-- Start INFORMATION SHOWN --

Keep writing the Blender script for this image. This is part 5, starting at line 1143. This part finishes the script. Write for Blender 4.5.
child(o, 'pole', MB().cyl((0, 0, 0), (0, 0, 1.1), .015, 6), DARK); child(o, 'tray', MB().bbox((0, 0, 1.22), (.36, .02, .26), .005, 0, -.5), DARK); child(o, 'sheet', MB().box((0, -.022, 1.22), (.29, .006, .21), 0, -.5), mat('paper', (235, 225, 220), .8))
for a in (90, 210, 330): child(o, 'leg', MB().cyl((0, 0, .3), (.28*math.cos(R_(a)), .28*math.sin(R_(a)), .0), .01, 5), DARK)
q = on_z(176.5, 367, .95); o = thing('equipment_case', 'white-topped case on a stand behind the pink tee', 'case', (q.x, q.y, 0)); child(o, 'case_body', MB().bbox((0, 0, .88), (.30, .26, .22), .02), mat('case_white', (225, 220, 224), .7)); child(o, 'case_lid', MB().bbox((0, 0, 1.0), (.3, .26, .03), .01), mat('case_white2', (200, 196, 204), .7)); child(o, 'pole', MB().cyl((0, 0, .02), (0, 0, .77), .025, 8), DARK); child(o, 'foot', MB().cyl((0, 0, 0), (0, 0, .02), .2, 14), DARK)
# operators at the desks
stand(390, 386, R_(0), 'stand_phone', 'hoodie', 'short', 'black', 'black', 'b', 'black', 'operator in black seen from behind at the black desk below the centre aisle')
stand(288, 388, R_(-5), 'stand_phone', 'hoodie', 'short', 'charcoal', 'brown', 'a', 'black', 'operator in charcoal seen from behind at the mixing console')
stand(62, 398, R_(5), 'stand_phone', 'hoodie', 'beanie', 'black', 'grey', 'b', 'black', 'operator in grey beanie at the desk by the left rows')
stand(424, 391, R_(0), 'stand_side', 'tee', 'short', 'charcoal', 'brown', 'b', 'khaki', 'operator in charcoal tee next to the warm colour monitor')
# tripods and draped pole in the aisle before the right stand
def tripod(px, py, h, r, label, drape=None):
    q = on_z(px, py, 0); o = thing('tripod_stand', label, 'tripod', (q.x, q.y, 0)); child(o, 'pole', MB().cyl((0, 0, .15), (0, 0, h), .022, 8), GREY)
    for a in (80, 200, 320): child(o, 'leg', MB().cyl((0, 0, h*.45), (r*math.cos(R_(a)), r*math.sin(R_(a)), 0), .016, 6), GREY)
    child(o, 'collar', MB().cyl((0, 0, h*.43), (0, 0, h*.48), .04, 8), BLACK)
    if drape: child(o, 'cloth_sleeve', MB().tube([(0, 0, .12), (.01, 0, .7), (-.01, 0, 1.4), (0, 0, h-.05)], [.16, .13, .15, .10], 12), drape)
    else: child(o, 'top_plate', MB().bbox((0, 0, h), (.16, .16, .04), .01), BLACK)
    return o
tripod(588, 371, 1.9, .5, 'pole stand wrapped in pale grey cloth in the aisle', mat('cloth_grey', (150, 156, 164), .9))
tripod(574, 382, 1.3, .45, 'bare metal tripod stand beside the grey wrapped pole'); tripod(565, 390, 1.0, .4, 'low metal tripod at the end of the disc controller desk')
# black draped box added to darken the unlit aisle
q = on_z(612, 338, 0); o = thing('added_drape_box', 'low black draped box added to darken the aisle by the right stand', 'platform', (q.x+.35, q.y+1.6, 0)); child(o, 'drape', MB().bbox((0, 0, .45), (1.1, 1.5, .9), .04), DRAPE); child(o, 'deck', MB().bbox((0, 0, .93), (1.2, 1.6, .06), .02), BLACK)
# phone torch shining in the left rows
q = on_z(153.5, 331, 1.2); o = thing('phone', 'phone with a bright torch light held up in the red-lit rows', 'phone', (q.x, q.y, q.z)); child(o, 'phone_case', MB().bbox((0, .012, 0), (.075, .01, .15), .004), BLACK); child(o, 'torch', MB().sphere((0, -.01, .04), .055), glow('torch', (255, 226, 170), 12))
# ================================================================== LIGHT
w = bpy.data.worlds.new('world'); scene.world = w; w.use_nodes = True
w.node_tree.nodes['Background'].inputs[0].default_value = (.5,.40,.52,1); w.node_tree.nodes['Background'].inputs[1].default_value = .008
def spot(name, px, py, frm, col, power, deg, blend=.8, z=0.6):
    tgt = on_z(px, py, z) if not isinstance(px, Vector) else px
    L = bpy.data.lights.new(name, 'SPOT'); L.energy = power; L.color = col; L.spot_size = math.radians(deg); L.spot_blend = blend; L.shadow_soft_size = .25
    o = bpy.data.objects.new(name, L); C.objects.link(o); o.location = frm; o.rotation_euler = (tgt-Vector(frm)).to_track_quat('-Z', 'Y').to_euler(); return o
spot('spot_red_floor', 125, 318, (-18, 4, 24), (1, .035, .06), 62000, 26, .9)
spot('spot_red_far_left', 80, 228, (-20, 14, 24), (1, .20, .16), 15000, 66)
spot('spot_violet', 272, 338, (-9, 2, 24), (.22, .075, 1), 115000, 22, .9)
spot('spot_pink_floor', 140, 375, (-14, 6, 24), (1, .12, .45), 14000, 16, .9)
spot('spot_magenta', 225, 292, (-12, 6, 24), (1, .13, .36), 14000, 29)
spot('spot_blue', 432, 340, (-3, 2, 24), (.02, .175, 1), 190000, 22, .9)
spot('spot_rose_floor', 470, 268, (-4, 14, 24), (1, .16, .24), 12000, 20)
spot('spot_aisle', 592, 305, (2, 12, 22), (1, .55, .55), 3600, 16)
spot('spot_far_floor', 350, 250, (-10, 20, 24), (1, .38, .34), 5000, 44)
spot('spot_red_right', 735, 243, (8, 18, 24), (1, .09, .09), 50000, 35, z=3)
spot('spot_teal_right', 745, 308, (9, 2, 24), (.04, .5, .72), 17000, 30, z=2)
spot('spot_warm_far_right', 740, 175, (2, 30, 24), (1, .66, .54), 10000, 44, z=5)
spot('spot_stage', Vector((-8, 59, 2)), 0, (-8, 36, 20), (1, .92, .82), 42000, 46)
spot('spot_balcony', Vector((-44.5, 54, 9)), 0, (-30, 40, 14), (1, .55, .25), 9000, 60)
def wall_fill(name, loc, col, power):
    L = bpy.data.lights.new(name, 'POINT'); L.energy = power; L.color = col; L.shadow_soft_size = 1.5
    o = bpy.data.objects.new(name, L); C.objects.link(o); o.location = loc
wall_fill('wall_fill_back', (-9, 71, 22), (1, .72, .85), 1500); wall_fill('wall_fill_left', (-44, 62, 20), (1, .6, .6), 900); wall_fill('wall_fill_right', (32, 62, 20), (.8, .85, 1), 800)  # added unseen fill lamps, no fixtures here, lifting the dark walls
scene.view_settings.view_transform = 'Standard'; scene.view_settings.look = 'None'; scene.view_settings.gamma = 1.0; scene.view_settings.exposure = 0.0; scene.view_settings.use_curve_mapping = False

-- End INFORMATION SHOWN --

BRIEF: Print the material verbatim, all of it.

EXERCISE ANSWER:
Keep writing the Blender script for this image. This is part 5, starting at line 1143. This part finishes the script. Write for Blender 4.5.
child(o, 'pole', MB().cyl((0, 0, 0), (0, 0, 1.1), .015, 6), DARK); child(o, 'tray', MB().bbox((0, 0, 1.22), (.36, .02, .26), .005, 0, -.5), DARK); child(o, 'sheet', MB().box((0, -.022, 1.22), (.29, .006, .21), 0, -.5), mat('paper', (235, 225, 220), .8))
for a in (90, 210, 330): child(o, 'leg', MB().cyl((0, 0, .3), (.28*math.cos(R_(a)), .28*math.sin(R_(a)), .0), .01, 5), DARK)
q = on_z(176.5, 367, .95); o = thing('equipment_case', 'white-topped case on a stand behind the pink tee', 'case', (q.x, q.y, 0)); child(o, 'case_body', MB().bbox((0, 0, .88), (.30, .26, .22), .02), mat('case_white', (225, 220, 224), .7)); child(o, 'case_lid', MB().bbox((0, 0, 1.0), (.3, .26, .03), .01), mat('case_white2', (200, 196, 204), .7)); child(o, 'pole', MB().cyl((0, 0, .02), (0, 0, .77), .025, 8), DARK); child(o, 'foot', MB().cyl((0, 0, 0), (0, 0, .02), .2, 14), DARK)
# operators at the desks
stand(390, 386, R_(0), 'stand_phone', 'hoodie', 'short', 'black', 'black', 'b', 'black', 'operator in black seen from behind at the black desk below the centre aisle')
stand(288, 388, R_(-5), 'stand_phone', 'hoodie', 'short', 'charcoal', 'brown', 'a', 'black', 'operator in charcoal seen from behind at the mixing console')
stand(62, 398, R_(5), 'stand_phone', 'hoodie', 'beanie', 'black', 'grey', 'b', 'black', 'operator in grey beanie at the desk by the left rows')
stand(424, 391, R_(0), 'stand_side', 'tee', 'short', 'charcoal', 'brown', 'b', 'khaki', 'operator in charcoal tee next to the warm colour monitor')
# tripods and draped pole in the aisle before the right stand
def tripod(px, py, h, r, label, drape=None):
    q = on_z(px, py, 0); o = thing('tripod_stand', label, 'tripod', (q.x, q.y, 0)); child(o, 'pole', MB().cyl((0, 0, .15), (0, 0, h), .022, 8), GREY)
    for a in (80, 200, 320): child(o, 'leg', MB().cyl((0, 0, h*.45), (r*math.cos(R_(a)), r*math.sin(R_(a)), 0), .016, 6), GREY)
    child(o, 'collar', MB().cyl((0, 0, h*.43), (0, 0, h*.48), .04, 8), BLACK)
    if drape: child(o, 'cloth_sleeve', MB().tube([(0, 0, .12), (.01, 0, .7), (-.01, 0, 1.4), (0, 0, h-.05)], [.16, .13, .15, .10], 12), drape)
    else: child(o, 'top_plate', MB().bbox((0, 0, h), (.16, .16, .04), .01), BLACK)
    return o
tripod(588, 371, 1.9, .5, 'pole stand wrapped in pale grey cloth in the aisle', mat('cloth_grey', (150, 156, 164), .9))
tripod(574, 382, 1.3, .45, 'bare metal tripod stand beside the grey wrapped pole'); tripod(565, 390, 1.0, .4, 'low metal tripod at the end of the disc controller desk')
# black draped box added to darken the unlit aisle
q = on_z(612, 338, 0); o = thing('added_drape_box', 'low black draped box added to darken the aisle by the right stand', 'platform', (q.x+.35, q.y+1.6, 0)); child(o, 'drape', MB().bbox((0, 0, .45), (1.1, 1.5, .9), .04), DRAPE); child(o, 'deck', MB().bbox((0, 0, .93), (1.2, 1.6, .06), .02), BLACK)
# phone torch shining in the left rows
q = on_z(153.5, 331, 1.2); o = thing('phone', 'phone with a bright torch light held up in the red-lit rows', 'phone', (q.x, q.y, q.z)); child(o, 'phone_case', MB().bbox((0, .012, 0), (.075, .01, .15), .004), BLACK); child(o, 'torch', MB().sphere((0, -.01, .04), .055), glow('torch', (255, 226, 170), 12))
# ================================================================== LIGHT
w = bpy.data.worlds.new('world'); scene.world = w; w.use_nodes = True
w.node_tree.nodes['Background'].inputs[0].default_value = (.5,.40,.52,1); w.node_tree.nodes['Background'].inputs[1].default_value = .008
def spot(name, px, py, frm, col, power, deg, blend=.8, z=0.6):
    tgt = on_z(px, py, z) if not isinstance(px, Vector) else px
    L = bpy.data.lights.new(name, 'SPOT'); L.energy = power; L.color = col; L.spot_size = math.radians(deg); L.spot_blend = blend; L.shadow_soft_size = .25
    o = bpy.data.objects.new(name, L); C.objects.link(o); o.location = frm; o.rotation_euler = (tgt-Vector(frm)).to_track_quat('-Z', 'Y').to_euler(); return o
spot('spot_red_floor', 125, 318, (-18, 4, 24), (1, .035, .06), 62000, 26, .9)
spot('spot_red_far_left', 80, 228, (-20, 14, 24), (1, .20, .16), 15000, 66)
spot('spot_violet', 272, 338, (-9, 2, 24), (.22, .075, 1), 115000, 22, .9)
spot('spot_pink_floor', 140, 375, (-14, 6, 24), (1, .12, .45), 14000, 16, .9)
spot('spot_magenta', 225, 292, (-12, 6, 24), (1, .13, .36), 14000, 29)
spot('spot_blue', 432, 340, (-3, 2, 24), (.02, .175, 1), 190000, 22, .9)
spot('spot_rose_floor', 470, 268, (-4, 14, 24), (1, .16, .24), 12000, 20)
spot('spot_aisle', 592, 305, (2, 12, 22), (1, .55, .55), 3600, 16)
spot('spot_far_floor', 350, 250, (-10, 20, 24), (1, .38, .34), 5000, 44)
spot('spot_red_right', 735, 243, (8, 18, 24), (1, .09, .09), 50000, 35, z=3)
spot('spot_teal_right', 745, 308, (9, 2, 24), (.04, .5, .72), 17000, 30, z=2)
spot('spot_warm_far_right', 740, 175, (2, 30, 24), (1, .66, .54), 10000, 44, z=5)
spot('spot_stage', Vector((-8, 59, 2)), 0, (-8, 36, 20), (1, .92, .82), 42000, 46)
spot('spot_balcony', Vector((-44.5, 54, 9)), 0, (-30, 40, 14), (1, .55, .25), 9000, 60)
def wall_fill(name, loc, col, power):
    L = bpy.data.lights.new(name, 'POINT'); L.energy = power; L.color = col; L.shadow_soft_size = 1.5
    o = bpy.data.objects.new(name, L); C.objects.link(o); o.location = loc
wall_fill('wall_fill_back', (-9, 71, 22), (1, .72, .85), 1500); wall_fill('wall_fill_left', (-44, 62, 20), (1, .6, .6), 900); wall_fill('wall_fill_right', (32, 62, 20), (.8, .85, 1), 800)  # added unseen fill lamps, no fixtures here, lifting the dark walls
scene.view_settings.view_transform = 'Standard'; scene.view_settings.look = 'None'; scene.view_settings.gamma = 1.0; scene.view_settings.exposure = 0.0; scene.view_settings.use_curve_mapping = False